Decisões tomadas no passado, em gabinetes ou em plenários, se refletem até hoje. Entender, estudar e tornar públicas essas decisões são passos fundamentais para compreender os rumos políticos da capital nas últimas décadas. E também para ajudar os eleitores nas suas escolhas ou os gestores públicos a evitar erros do passado. Erros que, muitas vezes, custaram caro, como mostra a própria história. Custaram, inclusive, vidas. Quase 200 paulistanos morreram nos trágicos incêndios dos edifícios Andraus e Joelma, em 1972 e 1974, graças em parte à lentidão do poder público para atualizar as regras de segurança prediais que estavam em vigor, baseadas em um Código de Obras de 1934, com 40 anos de defasagem. Foi após os dois incêndios que Prefeitura e Câmara se uniram para atualizar a legislação.

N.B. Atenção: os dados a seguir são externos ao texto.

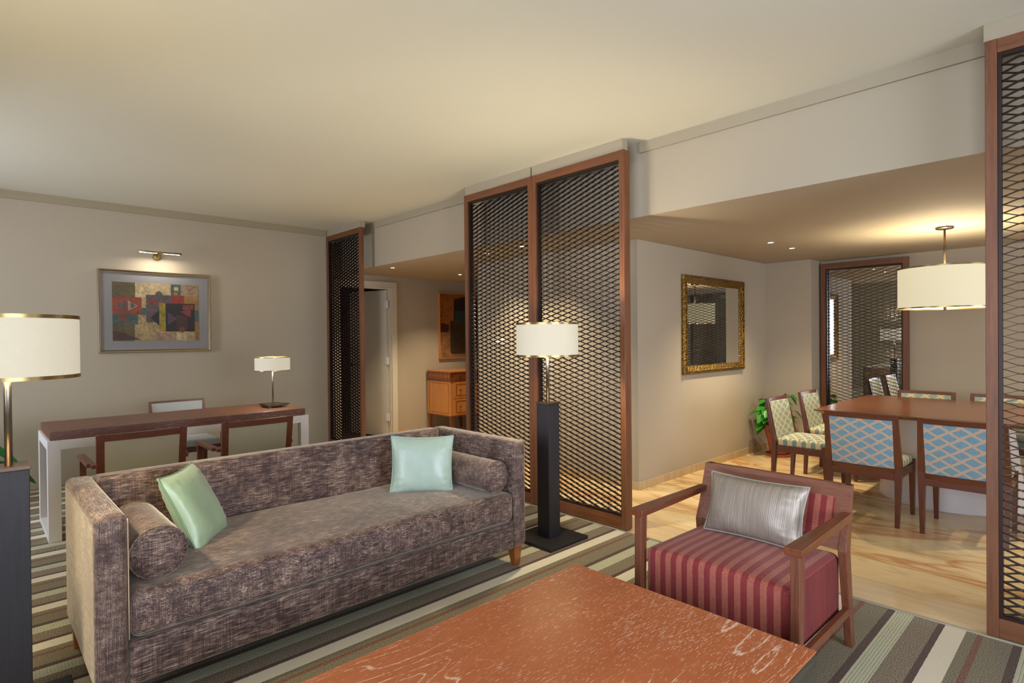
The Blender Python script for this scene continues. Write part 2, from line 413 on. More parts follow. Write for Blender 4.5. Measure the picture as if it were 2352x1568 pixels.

As passagens citadas aqui fazem parte de relatos feitos por ex-vereadores para um projeto de resgate da memória conduzido pela Câmara, que já entrevistou mais de 80 ex-parlamentares, incluindo nomes de peso da política nacional, como Luiza Erundina, José Eduardo Cardozo, Aldo Rebelo, José Aníbal, Andrea Matarazzo, Adriano Diogo, João Carlos Meirelles, Flávio Bierrenbach e Pedro Dallari, entre outros. Existiu racismo na forma como o ex-prefeito Celso Pitta foi tratado pela Câmara? E machismo na relação dos vereadores com a ex-prefeita Marta Suplicy? Como a articulação dos vereadores com os ex-prefeitos interferiu na aprovação de leis consideradas chave para a capital?

As respostas destes ex-vereadores, agora livres dos seus mandatos, passam a limpo a história de São Paulo e nos ajudam a compreender a política como ela é. O resultado está no documentário “Ofício: vereador”, que será exibido pela TV Cultura no próximo dia 21 de dezembro, às 23h.

 

Viviane Cezarino e Leandro Martins são jornalistas, assessores de imprensa da Presidência da Câmara Municipal de São Paulo.